God sends Peter a dream about foreign menu options just to whet Peter’s appetite for people with a different background than his. If you think your mark as a person of God has anything to do with what you won’t eat and who you won’t eat with… well Jesus had other ideas. God is poking at Peter’s blind spot in order to help him see what he’s missing. If we have been raised to see racism only in individual acts of meanness, we probably have a blind spot to the invisible systems that give you some privilege due to the predominant racial group you belong to.

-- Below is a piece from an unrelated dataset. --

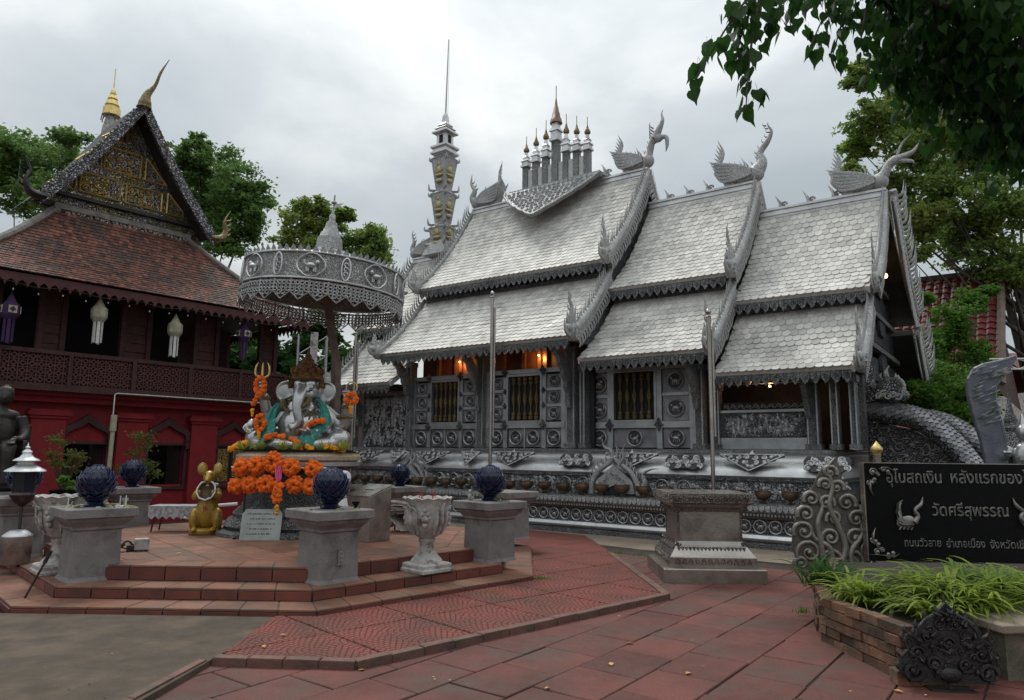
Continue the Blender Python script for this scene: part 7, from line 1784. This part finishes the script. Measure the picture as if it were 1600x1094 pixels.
# ================================================================== BRICK PLANTER
pln = thing('brick_planter', 'low angular planter of mossy old bricks with soil, at the lower right', 'planter', (0, 0, 0))
PB = [(3.9, 8.9), g2(1274, 976), g2(1283, 1003), g2(1412, 1066), g2(1522, 1069), (3.75, 5.95), (7.4, 7.0)]
bme = {}
def brickrow(a, b, z, w_=.11, h=.068, full=.205, off=0, cap=False):
    a = V3((*a, 0)); b = V3((*b, 0)); d = b - a; L_ = d.length; d.normalize(); x = -off * full / 2
    nn = V3((-d.y, d.x, 0)); ang = math.atan2(d.y, d.x)
    while x < L_ - .02:
        x0, x1 = max(0, x), min(L_, x + full - .012)
        if x1 - x0 > .03:
            key = round((x1 - x0) * 50)
            if key not in bme:
                m = MB(); l = key / 50; m.box((0, 0, 0), (l, w_, h)); bme[key] = m.mesh('brick')
            c = a + d * (x0 + x1) / 2 + nn * (w_ / 2 + random.uniform(-.012, .012))
            o = link('brick', bme[key], M_brick, pln, (c.x, c.y, z), (random.uniform(-.03, .03), random.uniform(-.03, .03), ang + random.uniform(-.04, .04)))
        x += full
for si in range(len(PB) - 1):
    nr = 5 if si < 3 else 4
    if si >= 4: nr = 4
    for r_ in range(nr): brickrow(PB[si], PB[si + 1], .036 + r_ * .078, off=(r_ + si) % 2)
m = MB(); inset = [(3.98, 8.85), (PB[1][0] + .10, PB[1][1]), (PB[2][0] + .10, PB[2][1] + .05), (PB[3][0] + .06, PB[3][1] + .10), (PB[4][0] - .05, PB[4][1] + .10), (3.70, 6.05), (7.4, 7.1), (7.4, 8.9)]
m.add([(*p, .33) for p in inset], [tuple(range(8))]); obj('soil', m, M_soil, pln, kind=None)
m = MB()
for i in range(len(PB) - 1):
    a, b_ = V3((*PB[i], 0)), V3((*PB[i + 1], 0)); d = (b_ - a).normalized(); nn = V3((-d.y, d.x, 0)); p_, q_ = a + nn * .025, b_ + nn * .025; r_, s_ = a + nn * .09, b_ + nn * .09
    m.add([(p_.x, p_.y, 0), (q_.x, q_.y, 0), (q_.x, q_.y, .33), (p_.x, p_.y, .33)], [(0, 1, 2, 3)])
obj('mortar', m, M_mortar, pln)
# pots inside
# spider plants
def blades(loc, n, L0, label, seed, name='spider_plant', m_=None, wid=.013, spread=1.0, up=.9):
    rnd = random.Random(seed); m = MB()
    for k_ in range(n):
        a = rnd.uniform(0, 2 * PI); L_ = L0 * rnd.uniform(.55, 1.1); el = R(rnd.uniform(35, 80)) * up; bx, by = rnd.gauss(0, .05) * spread, rnd.gauss(0, .05) * spread
        d = V3((math.cos(a), math.sin(a), 0)); sd_ = V3((-math.sin(a), math.cos(a), 0)); w_ = wid * rnd.uniform(.7, 1.3); p = V3((bx, by, 0)); ang = el; N_ = 7; vs = []; tw = rnd.uniform(-.5, .5)
        for i in range(N_ + 1):
            t = i / N_; ww = w_ * (math.sin(PI * min(1, .25 + t * .75)) ** .7) * (1 if i < N_ else .05); s2 = (sd_ * math.cos(tw * t) + V3((0, 0, 1)) * math.sin(tw * t))
            vs += [p - s2 * ww, p + s2 * ww]; p = p + (d * math.cos(ang) + V3((0, 0, 1)) * math.sin(ang)) * (L_ / N_); ang -= (el + R(rnd.uniform(15, 60))) / N_ * .9
        m.add(vs, [(2 * i, 2 * i + 1, 2 * i + 3, 2 * i + 2) for i in range(N_)])
    o = obj(name, m, m_ or M_spider, None, 60, loc=loc); tag(o, label, 'plant'); return o
def gp2(px, py, z): p = G(px, py, z); return (p.x, p.y, z)
blades((3.70, 6.15, .34), 420, .72, 'big clump of yellow-green striped spider plant in the middle of the planter', 1, spread=2.8, wid=.015)
blades((3.12, 6.45, .34), 170, .52, 'small spider plant clump spilling over the brick edge at the planter left', 2, spread=1.8)
blades((4.25, 6.35, .38), 220, .60, 'spider plant clump right of the big clump behind the iron crest', 3, spread=2.0, wid=.015)
blades((4.85, 6.55, .30), 260, .66, 'spider plant clump at the right of the planter before the sign', 4, spread=2.4, wid=.015)
blades((3.35, 5.85, .33), 150, .46, 'low spider plant tuft at the front brick corner', 5, spread=1.6)
blades((5.35, 6.7, .30), 220, .60, 'spider plant clump at the right photo edge', 6, spread=2.0, wid=.015)
blades((3.08, 7.15, .34), 130, .55, 'dark green upright grassy tuft at the back left of the planter', 7, 'grass_tuft', M_leaf_c, .009, 1.6, 1.15)
m = MB(); m.lathe([(.10, 0), (.15, .18), (.16, .20), (.14, .20)], 16); o = obj('clay_pot', m, M_brick, None, 40, loc=(3.72, 6.1, .33)); tag(o, 'old clay pot among the spider plants', 'pot')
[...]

I was at a gas stop location this week weaving my way through the crowd and a man I was passing by turned and bowled right into me. He was very apologetic and concerned that I was all right. I simply had been in his blind spot. We need to probe our racial blind spots, not so that we can jump into immediate action, but to step out of the traffic flow and see what we have been missing and who we are bowling over. Try looking through this list of assumptions you probably make every day while being blind to how African American coworkers or friends cannot. Consider the impact these assumptions have on you and on them.

#I can, if I wish, arrange to be in the company of people of my race most of the time.
# If I should need to move, I can be pretty sure of renting or purchasing housing in an area which I can afford and in which I would want to live.
# I can be pretty sure that my neighbors in such a location will be neutral or pleasant to me.
# I can go shopping alone most of the time, pretty well assured that I will not be followed or harassed.
# I can turn on the television or open to the front page of the paper and see people of my race widely represented.
# Whether I use checks, credit cards or cash, I can count on my skin color not to work against the appearance of financial reliability.
# I do not have to educate my children to be aware of systemic racism for their own daily physical protection.
# I can be pretty sure that if I ask to talk to the “person in charge”, I will be facing a person of my race.
# If a traffic cop pulls me over or if the IRS audits my tax return, I can be sure I haven’t been singled out because of my race.
# I can easily buy posters, post-cards, picture books, greeting cards, dolls, toys and children’s magazines featuring people of my race.
# I can think over many options, social, political, imaginative or professional, without asking whether a person of my race would be accepted or allowed to do what I want to do.
# I can be late to a meeting without having the lateness reflect on my race.
# I can expect figurative language and imagery in all of the arts to testify to experiences of my race.
# I can choose blemish cover or bandages in “flesh” color and have them more or less match my skin.
# I can travel alone or with my spouse without expecting embarrassment or hostility in those who deal with us.
# I have no difficulty finding neighborhoods where people approve of our household.

As God gives you a new perspective we 
encourage you to talk with someone about what you are seeing.